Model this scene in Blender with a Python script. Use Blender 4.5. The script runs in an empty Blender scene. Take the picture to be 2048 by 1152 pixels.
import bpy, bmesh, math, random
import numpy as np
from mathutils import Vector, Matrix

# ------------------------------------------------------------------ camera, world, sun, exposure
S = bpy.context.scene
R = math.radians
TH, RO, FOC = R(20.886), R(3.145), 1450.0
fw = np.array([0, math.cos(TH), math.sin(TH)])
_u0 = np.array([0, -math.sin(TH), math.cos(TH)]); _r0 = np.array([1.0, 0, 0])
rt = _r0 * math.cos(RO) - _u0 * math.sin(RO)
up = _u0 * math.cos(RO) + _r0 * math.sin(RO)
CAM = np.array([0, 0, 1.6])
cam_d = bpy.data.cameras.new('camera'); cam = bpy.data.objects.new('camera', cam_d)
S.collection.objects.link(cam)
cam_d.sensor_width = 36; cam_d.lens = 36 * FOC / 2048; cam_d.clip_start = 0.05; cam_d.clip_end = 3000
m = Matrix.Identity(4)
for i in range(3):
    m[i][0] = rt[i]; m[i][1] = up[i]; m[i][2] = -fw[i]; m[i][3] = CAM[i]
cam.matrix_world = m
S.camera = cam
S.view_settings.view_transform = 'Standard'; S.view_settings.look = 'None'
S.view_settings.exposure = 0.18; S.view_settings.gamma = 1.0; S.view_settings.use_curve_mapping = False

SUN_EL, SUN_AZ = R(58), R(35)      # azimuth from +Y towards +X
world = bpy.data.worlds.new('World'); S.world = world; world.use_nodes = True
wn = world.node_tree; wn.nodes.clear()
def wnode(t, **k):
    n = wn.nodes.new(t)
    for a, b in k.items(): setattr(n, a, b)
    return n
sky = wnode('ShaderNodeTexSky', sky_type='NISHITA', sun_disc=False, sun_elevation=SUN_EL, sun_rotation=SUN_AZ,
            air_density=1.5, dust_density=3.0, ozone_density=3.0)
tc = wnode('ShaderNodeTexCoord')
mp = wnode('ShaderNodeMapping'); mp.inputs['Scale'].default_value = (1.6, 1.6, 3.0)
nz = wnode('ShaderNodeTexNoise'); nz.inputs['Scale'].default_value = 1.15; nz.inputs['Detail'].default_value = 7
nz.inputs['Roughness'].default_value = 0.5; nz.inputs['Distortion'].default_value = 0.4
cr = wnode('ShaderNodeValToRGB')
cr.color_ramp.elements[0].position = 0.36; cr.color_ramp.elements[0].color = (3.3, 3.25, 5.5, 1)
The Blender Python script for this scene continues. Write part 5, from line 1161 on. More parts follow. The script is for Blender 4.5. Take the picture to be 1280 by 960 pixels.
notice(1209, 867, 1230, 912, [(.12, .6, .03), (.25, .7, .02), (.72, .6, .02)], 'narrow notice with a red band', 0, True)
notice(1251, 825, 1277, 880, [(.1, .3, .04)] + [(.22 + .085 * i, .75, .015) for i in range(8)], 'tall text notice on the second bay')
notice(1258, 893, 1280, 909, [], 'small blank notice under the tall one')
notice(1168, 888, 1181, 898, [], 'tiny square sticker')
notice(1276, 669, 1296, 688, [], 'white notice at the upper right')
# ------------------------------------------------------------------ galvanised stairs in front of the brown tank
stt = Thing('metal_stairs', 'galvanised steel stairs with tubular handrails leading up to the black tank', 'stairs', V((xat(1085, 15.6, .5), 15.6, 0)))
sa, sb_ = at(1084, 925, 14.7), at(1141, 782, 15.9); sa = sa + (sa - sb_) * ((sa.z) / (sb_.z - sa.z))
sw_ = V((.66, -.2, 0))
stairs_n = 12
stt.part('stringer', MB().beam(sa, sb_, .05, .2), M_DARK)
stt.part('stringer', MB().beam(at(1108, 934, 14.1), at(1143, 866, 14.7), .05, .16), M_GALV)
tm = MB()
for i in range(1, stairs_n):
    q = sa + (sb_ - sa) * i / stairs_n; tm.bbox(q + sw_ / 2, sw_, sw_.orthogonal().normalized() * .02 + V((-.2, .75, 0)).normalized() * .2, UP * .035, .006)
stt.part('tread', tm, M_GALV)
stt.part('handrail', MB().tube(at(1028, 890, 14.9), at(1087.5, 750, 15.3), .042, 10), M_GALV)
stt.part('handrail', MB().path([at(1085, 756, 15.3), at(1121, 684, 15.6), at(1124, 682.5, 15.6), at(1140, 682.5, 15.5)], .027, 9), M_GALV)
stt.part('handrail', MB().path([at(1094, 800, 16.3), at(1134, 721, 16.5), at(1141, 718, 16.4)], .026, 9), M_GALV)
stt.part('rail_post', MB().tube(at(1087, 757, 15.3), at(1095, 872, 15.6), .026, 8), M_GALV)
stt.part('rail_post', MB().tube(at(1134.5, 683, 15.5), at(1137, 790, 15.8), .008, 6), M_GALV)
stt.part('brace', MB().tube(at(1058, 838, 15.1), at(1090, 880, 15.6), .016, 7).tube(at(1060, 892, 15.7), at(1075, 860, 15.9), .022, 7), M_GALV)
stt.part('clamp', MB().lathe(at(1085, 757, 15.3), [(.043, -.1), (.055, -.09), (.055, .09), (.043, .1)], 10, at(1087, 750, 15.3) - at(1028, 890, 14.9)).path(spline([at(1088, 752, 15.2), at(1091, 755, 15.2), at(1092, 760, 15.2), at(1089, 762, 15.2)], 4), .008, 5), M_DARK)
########
Stated task: Take the listing above and set it down exactly.

Worked answer:
Model this scene in Blender with a Python script. Use Blender 4.5. The script runs in an empty Blender scene. Take the picture to be 2048 by 1152 pixels.
import bpy, bmesh, math, random
import numpy as np
from mathutils import Vector, Matrix

# ------------------------------------------------------------------ camera, world, sun, exposure
S = bpy.context.scene
R = math.radians
TH, RO, FOC = R(20.886), R(3.145), 1450.0
fw = np.array([0, math.cos(TH), math.sin(TH)])
_u0 = np.array([0, -math.sin(TH), math.cos(TH)]); _r0 = np.array([1.0, 0, 0])
rt = _r0 * math.cos(RO) - _u0 * math.sin(RO)
up = _u0 * math.cos(RO) + _r0 * math.sin(RO)
CAM = np.array([0, 0, 1.6])
cam_d = bpy.data.cameras.new('camera'); cam = bpy.data.objects.new('camera', cam_d)
S.collection.objects.link(cam)
cam_d.sensor_width = 36; cam_d.lens = 36 * FOC / 2048; cam_d.clip_start = 0.05; cam_d.clip_end = 3000
m = Matrix.Identity(4)
for i in range(3):
    m[i][0] = rt[i]; m[i][1] = up[i]; m[i][2] = -fw[i]; m[i][3] = CAM[i]
cam.matrix_world = m
S.camera = cam
S.view_settings.view_transform = 'Standard'; S.view_settings.look = 'None'
S.view_settings.exposure = 0.18; S.view_settings.gamma = 1.0; S.view_settings.use_curve_mapping = False

SUN_EL, SUN_AZ = R(58), R(35)      # azimuth from +Y towards +X
world = bpy.data.worlds.new('World'); S.world = world; world.use_nodes = True
wn = world.node_tree; wn.nodes.clear()
def wnode(t, **k):
    n = wn.nodes.new(t)
    for a, b in k.items(): setattr(n, a, b)
    return n
sky = wnode('ShaderNodeTexSky', sky_type='NISHITA', sun_disc=False, sun_elevation=SUN_EL, sun_rotation=SUN_AZ,
            air_density=1.5, dust_density=3.0, ozone_density=3.0)
tc = wnode('ShaderNodeTexCoord')
mp = wnode('ShaderNodeMapping'); mp.inputs['Scale'].default_value = (1.6, 1.6, 3.0)
nz = wnode('ShaderNodeTexNoise'); nz.inputs['Scale'].default_value = 1.15; nz.inputs['Detail'].default_value = 7
nz.inputs['Roughness'].default_value = 0.5; nz.inputs['Distortion'].default_value = 0.4
cr = wnode('ShaderNodeValToRGB')
cr.color_ramp.elements[0].position = 0.36; cr.color_ramp.elements[0].color = (3.3, 3.25, 5.5, 1)
The Blender Python script for this scene continues. Write part 5, from line 1161 on. More parts follow. The script is for Blender 4.5. Take the picture to be 1280 by 960 pixels.
notice(1209, 867, 1230, 912, [(.12, .6, .03), (.25, .7, .02), (.72, .6, .02)], 'narrow notice with a red band', 0, True)
notice(1251, 825, 1277, 880, [(.1, .3, .04)] + [(.22 + .085 * i, .75, .015) for i in range(8)], 'tall text notice on the second bay')
notice(1258, 893, 1280, 909, [], 'small blank notice under the tall one')
notice(1168, 888, 1181, 898, [], 'tiny square sticker')
notice(1276, 669, 1296, 688, [], 'white notice at the upper right')
# ------------------------------------------------------------------ galvanised stairs in front of the brown tank
stt = Thing('metal_stairs', 'galvanised steel stairs with tubular handrails leading up to the black tank', 'stairs', V((xat(1085, 15.6, .5), 15.6, 0)))
sa, sb_ = at(1084, 925, 14.7), at(1141, 782, 15.9); sa = sa + (sa - sb_) * ((sa.z) / (sb_.z - sa.z))
sw_ = V((.66, -.2, 0))
stairs_n = 12
stt.part('stringer', MB().beam(sa, sb_, .05, .2), M_DARK)
stt.part('stringer', MB().beam(at(1108, 934, 14.1), at(1143, 866, 14.7), .05, .16), M_GALV)
tm = MB()
for i in range(1, stairs_n):
    q = sa + (sb_ - sa) * i / stairs_n; tm.bbox(q + sw_ / 2, sw_, sw_.orthogonal().normalized() * .02 + V((-.2, .75, 0)).normalized() * .2, UP * .035, .006)
stt.part('tread', tm, M_GALV)
stt.part('handrail', MB().tube(at(1028, 890, 14.9), at(1087.5, 750, 15.3), .042, 10), M_GALV)
stt.part('handrail', MB().path([at(1085, 756, 15.3), at(1121, 684, 15.6), at(1124, 682.5, 15.6), at(1140, 682.5, 15.5)], .027, 9), M_GALV)
stt.part('handrail', MB().path([at(1094, 800, 16.3), at(1134, 721, 16.5), at(1141, 718, 16.4)], .026, 9), M_GALV)
stt.part('rail_post', MB().tube(at(1087, 757, 15.3), at(1095, 872, 15.6), .026, 8), M_GALV)
stt.part('rail_post', MB().tube(at(1134.5, 683, 15.5), at(1137, 790, 15.8), .008, 6), M_GALV)
stt.part('brace', MB().tube(at(1058, 838, 15.1), at(1090, 880, 15.6), .016, 7).tube(at(1060, 892, 15.7), at(1075, 860, 15.9), .022, 7), M_GALV)
stt.part('clamp', MB().lathe(at(1085, 757, 15.3), [(.043, -.1), (.055, -.09), (.055, .09), (.043, .1)], 10, at(1087, 750, 15.3) - at(1028, 890, 14.9)).path(spline([at(1088, 752, 15.2), at(1091, 755, 15.2), at(1092, 760, 15.2), at(1089, 762, 15.2)], 4), .008, 5), M_DARK)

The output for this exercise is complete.